Back at the Alternative Mining Indaba, activists are emboldened by recent success stories of communities exercising their rights in court: a mining company director given a prison sentence for environmental violations, and the Supreme Court of Appeal’s decision compelling ArcelorMittal South Africa to hand over long-hidden environmental records. One of the ways communities can exercise their environmental rights is to lay criminal charges against companies and company directors who violate the law – a simple exercise of taking an affidavit with prima facie allegations of criminal offences to their local police station. Environmental legislation is packed with criminal offences, and the National Prosecuting Authority has repeatedly demonstrated its commitment to support communities in holding mining companies and directors to account (even where the DMR has resisted such action).
At the SAIIA event, WWF South Africa’s Saliem Fakir set the bar much higher, and argued that legal compliance cannot be enough: we need a far more holistic approach to the role of extractives in our country if there is any chance of mining bringing real prosperity for more than an elite few.
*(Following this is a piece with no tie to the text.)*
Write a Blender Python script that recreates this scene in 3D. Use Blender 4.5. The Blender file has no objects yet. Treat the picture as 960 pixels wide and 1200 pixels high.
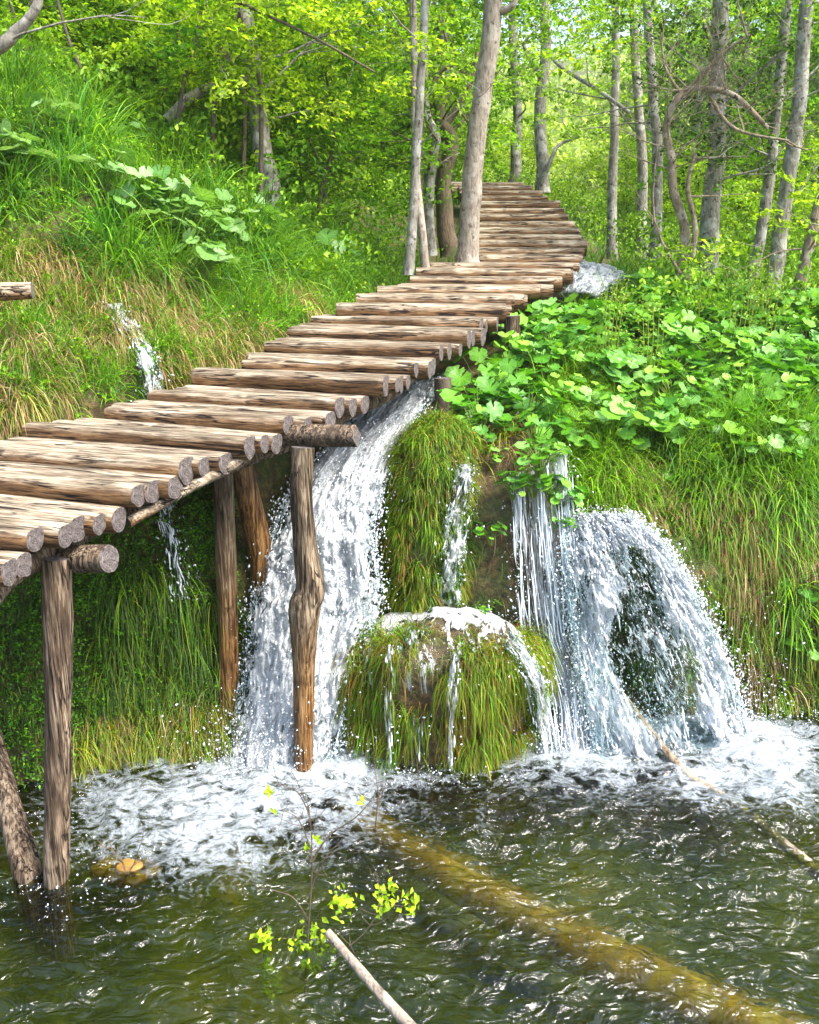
import bpy, math, random
import numpy as np
from mathutils import Vector
R = math.radians
rng = np.random.default_rng(7)
random.seed(7)

# ------------------------------------------------------------------ camera, sky, sun, exposure
SC = bpy.context.scene
COL = SC.collection
F_PX, PITCH, CAMZ = 1100.0, math.atan(300/1100), 3.3
CAM = np.array([0, 0, CAMZ])
cd = bpy.data.cameras.new('camera'); cam = bpy.data.objects.new('camera', cd); COL.objects.link(cam)
cam.location = (0, 0, CAMZ); cam.rotation_euler = (R(90)-PITCH, 0, 0)
cd.sensor_fit = 'HORIZONTAL'; cd.sensor_width = 36; cd.lens = 36*F_PX/960
cd.clip_start = 0.05; cd.clip_end = 2000
SC.camera = cam
SUN_EL, SUN_AZ = 54, 118      # azimuth: clockwise from +Y (straight ahead)
w = bpy.data.worlds.new('World'); SC.world = w; w.use_nodes = True
nt = w.node_tree; bgn = nt.nodes['Background']
sky = nt.nodes.new('ShaderNodeTexSky'); sky.sky_type = 'NISHITA'; sky.sun_disc = False
sky.sun_elevation = R(SUN_EL); sky.sun_rotation = R(SUN_AZ); sky.dust_density = 3; sky.air_density = 1.0
nt.links.new(sky.outputs[0], bgn.inputs[0]); bgn.inputs[1].default_value = 0.15
sd = bpy.data.lights.new('sun', 'SUN'); sd.energy = 3.1; sd.angle = R(25); sd.color = (1, .94, .84)
sun = bpy.data.objects.new('sun', sd); COL.objects.link(sun)
_d = Vector((math.sin(R(SUN_AZ))*math.cos(R(SUN_EL)), math.cos(R(SUN_AZ))*math.cos(R(SUN_EL)), math.sin(R(SUN_EL))))
sun.rotation_euler = _d.to_track_quat('Z', 'Y').to_euler()
SC.view_settings.view_transform = 'Standard'; SC.view_settings.look = 'None'
SC.view_settings.gamma = 1; SC.view_settings.use_curve_mapping = False
SC.view_settings.exposure = 1.78
SC.render.engine = 'CYCLES'
SC.cycles.max_bounces = 8; SC.cycles.transparent_max_bounces = 24
SC.cycles.diffuse_bounces = 3; SC.cycles.glossy_bounces = 3; SC.cycles.transmission_bounces = 5
SC.cycles.caustics_reflective = False; SC.cycles.caustics_refractive = False
SC.cycles.sample_clamp_indirect = 6
SC.cycles.use_denoising = True

# ------------------------------------------------------------------ maths helpers
_f = np.array([0, math.cos(PITCH), -math.sin(PITCH)]); _u = np.array([0, math.sin(PITCH), math.cos(PITCH)])
def ray(px, py): return np.array([1, 0, 0])*(px-480)/F_PX + _u*(600-py)/F_PX + _f
def at(px, py, Y):
    d = ray(px, py); return CAM + d*(Y/d[1])
def onz(px, py, z=0.0):
    d = ray(px, py); return CAM + d*((z-CAMZ)/d[2])
def proj(P):
    Q = P - CAM; zc = Q@_f; zc = np.where(zc < .01, .01, zc)
    return 480+F_PX*Q[..., 0]/zc, 600-F_PX*(Q@_u)/zc
def unit(v): return v/np.maximum(np.linalg.norm(v, axis=-1, keepdims=True), 1e-9)
def smooth(a, b, x):
    t = np.clip((x-a)/(b-a), 0, 1); return t*t*(3-2*t)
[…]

One step in the direction of a more holistic and inclusive approach would be to have an honest conversation about community involvement in mining in the reconsideration of the MPRDA Amendment Act – a conversation heard by ears not closed by political agenda. Even mining law guru Peter Leon has indicated that the requirement of free prior informed consent was preferable to the box-ticking consultation approach we have followed in South Africa until now. Free prior informed consent by affected communities has to be the start of mineral extraction that truly considers its impact on the landscape and people’s lives, and aims to achieve prosperity that goes beyond the pockets of shareholders.
Another step towards greater public support for mining would be far greater transparency, particularly free and easy access to the legal conditions of operations at every mine as contained in environmental management programmes and social and labour plans. Not only will disclosure of these documents inherently promote greater compliance, but without such disclosure – and evidence of compliance with the rules - there cannot really be any conversation about trust between mines and the communities on whom they impose.
Government and industry are short-sighted and foolish if —even in 2015, even after Marikana— they think that our country’s mining industry can prosper without investment in our natural and social capital. The suited mining executives and government representatives at the CTICC should consider talking the short drive down to Woodstock and starting a real conversation with communities and activists about the role of the mining industry in preserving and developing South Africa’s long-term assets.
Melissa Fourie is the Executive Director of the Centre for Environmental Rights.
The opinions expressed in this article are solely those of the author. No inference should be made on whether these reflect the editorial position of GroundUp.